Nós temos a responsabilidade de montar um quadro geral sobre o conhecimento do tema na Amazônia e de fazer uma avaliação das técnicas utilizadas pelos países para a montagem dos balanços de fluxo de matéria em suspensão, que são em geral custosas e fastidiosas. Por isso, também iremos avaliar a pertinência do uso de técnicas via satélite no monitoramento dos fluxos de sedimentos em suspensão nos rios da Bacia Amazônica. Uma vez que a tecnologia via satélite determina somente os fluxos que acontecem na superfície da água, nosso maior desafio será o de avaliar também o uso de técnicas acessórias que nos permitam conhecer o fluxo em toda a coluna d’água. A realização dessas avaliações tem como objetivo oferecer subsídios ao desenvolvimento de um programa de monitoramento dos fluxos de sedimentos em suspensão nos rios da Bacia Amazônica e sua posterior incorporação ao Sistema Integrado de Monitoramento de Recursos Hídricos.

  

A sua participação em grupos de trabalho e eventos promovidos pela Organização Meteorológica Mundial – OMM já lhe possibilitaram vislumbrar quais programas daquela instituição podem ser agregados ao Sistema Integrado de Monitoramento para fortalecer a gestão regional da Bacia Amazônica? 
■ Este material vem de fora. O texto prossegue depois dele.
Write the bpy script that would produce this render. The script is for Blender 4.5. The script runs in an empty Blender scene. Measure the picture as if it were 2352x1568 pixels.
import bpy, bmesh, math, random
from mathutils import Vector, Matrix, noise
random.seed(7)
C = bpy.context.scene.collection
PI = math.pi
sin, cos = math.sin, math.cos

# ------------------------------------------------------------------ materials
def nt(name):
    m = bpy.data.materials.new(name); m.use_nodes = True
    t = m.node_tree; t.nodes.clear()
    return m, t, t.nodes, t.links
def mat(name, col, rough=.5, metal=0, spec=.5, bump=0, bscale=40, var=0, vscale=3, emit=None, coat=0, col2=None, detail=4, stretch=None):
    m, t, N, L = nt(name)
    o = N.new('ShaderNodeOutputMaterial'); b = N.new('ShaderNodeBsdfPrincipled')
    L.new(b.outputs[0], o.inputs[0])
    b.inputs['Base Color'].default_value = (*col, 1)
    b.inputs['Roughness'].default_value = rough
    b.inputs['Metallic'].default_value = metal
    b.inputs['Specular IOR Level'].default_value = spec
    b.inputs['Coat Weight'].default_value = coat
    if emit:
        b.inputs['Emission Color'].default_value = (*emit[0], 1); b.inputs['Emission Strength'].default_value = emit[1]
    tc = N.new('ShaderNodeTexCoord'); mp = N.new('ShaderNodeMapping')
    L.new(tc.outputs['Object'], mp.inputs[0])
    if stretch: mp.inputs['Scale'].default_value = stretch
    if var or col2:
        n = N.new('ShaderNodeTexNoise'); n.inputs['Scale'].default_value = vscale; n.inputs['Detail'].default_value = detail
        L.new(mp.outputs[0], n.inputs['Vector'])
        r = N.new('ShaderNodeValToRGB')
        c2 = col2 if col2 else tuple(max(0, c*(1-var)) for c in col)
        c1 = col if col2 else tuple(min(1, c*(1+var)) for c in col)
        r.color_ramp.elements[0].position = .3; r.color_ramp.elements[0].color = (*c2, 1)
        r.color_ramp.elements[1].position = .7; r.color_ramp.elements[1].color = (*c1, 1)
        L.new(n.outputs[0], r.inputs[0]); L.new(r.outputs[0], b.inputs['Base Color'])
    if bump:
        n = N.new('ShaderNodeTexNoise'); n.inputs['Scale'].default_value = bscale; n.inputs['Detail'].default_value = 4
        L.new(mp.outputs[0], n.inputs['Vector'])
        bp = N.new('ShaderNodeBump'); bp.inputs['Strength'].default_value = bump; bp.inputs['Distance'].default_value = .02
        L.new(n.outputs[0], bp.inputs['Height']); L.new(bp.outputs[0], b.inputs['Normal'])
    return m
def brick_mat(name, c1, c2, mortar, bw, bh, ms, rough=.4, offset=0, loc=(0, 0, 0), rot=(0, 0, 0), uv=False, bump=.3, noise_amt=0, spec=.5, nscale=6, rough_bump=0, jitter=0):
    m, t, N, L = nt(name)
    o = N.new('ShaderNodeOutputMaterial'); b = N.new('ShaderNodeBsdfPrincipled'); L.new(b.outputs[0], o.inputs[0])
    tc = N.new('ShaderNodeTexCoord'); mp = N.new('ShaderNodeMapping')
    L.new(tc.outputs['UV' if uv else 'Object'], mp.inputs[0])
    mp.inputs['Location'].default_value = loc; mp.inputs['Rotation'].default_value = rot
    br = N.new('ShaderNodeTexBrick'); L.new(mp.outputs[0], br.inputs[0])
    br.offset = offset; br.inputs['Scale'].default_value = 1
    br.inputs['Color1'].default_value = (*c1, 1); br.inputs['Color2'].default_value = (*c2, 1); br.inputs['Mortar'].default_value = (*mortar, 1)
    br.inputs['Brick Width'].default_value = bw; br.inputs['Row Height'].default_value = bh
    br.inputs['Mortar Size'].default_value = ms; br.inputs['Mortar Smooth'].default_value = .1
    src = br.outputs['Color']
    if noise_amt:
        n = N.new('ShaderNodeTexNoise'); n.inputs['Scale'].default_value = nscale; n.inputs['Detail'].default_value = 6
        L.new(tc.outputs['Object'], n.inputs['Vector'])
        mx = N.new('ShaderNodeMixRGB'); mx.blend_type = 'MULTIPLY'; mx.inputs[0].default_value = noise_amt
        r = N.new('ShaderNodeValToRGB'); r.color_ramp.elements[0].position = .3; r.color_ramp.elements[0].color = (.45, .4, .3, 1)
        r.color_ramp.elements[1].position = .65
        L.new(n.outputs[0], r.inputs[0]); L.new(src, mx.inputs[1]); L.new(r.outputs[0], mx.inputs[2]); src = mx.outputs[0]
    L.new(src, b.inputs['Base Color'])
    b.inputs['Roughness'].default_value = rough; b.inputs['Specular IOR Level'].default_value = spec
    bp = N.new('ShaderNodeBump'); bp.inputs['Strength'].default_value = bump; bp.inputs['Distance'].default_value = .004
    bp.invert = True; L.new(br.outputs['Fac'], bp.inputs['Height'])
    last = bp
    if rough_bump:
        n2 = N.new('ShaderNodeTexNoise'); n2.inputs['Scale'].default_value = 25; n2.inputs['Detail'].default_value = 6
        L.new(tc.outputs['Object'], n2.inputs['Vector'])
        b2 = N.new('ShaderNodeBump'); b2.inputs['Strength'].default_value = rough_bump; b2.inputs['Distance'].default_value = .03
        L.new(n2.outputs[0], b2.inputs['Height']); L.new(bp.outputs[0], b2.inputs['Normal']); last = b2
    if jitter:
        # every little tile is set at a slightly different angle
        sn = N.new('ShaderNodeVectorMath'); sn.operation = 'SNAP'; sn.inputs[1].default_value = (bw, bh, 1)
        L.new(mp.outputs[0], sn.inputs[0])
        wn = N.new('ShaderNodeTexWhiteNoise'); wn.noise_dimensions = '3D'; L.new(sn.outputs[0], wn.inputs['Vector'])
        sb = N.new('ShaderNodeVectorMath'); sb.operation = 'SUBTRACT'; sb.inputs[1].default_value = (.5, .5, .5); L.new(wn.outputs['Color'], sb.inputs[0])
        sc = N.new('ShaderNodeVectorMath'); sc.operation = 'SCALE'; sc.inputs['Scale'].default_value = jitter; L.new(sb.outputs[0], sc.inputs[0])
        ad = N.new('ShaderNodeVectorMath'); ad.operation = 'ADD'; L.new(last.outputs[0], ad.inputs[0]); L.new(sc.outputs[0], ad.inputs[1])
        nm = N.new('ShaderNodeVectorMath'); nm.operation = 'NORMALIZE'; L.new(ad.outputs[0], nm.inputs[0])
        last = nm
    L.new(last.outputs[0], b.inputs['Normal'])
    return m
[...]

A OMM tem hoje dois importantes programas nos quais, acreditamos, a OTCA terá condições de participar. São eles o WHOS e o HydroSOS. O primeiro é uma plataforma que facilita o acesso a dados hidrometeorológicos globais, e o Observatório Regional Amazônico (ORA) da OTCA poderá ter relevante papel neste contexto, convertendo-se, por exemplo, em uma importante janela da OMM para a Amazônia ou sendo um repositório de dados da região obtidos pela OMM. O segundo programa, que ainda está em desenvolvimento, vai gerar representações sintéticas sobre o estado atual das reservas de água superficiais e subterrâneas em diferentes partes do mundo, apontando as perspectivas de sua evolução a longo prazo e a probabilidade de eventos extremos ocorrerem no curto e médio prazo, entre outras. Por serem informações relevantes para a Amazônia, creio que a OTCA terá, também no caso deste programa, muito a intercambiar com a OMM.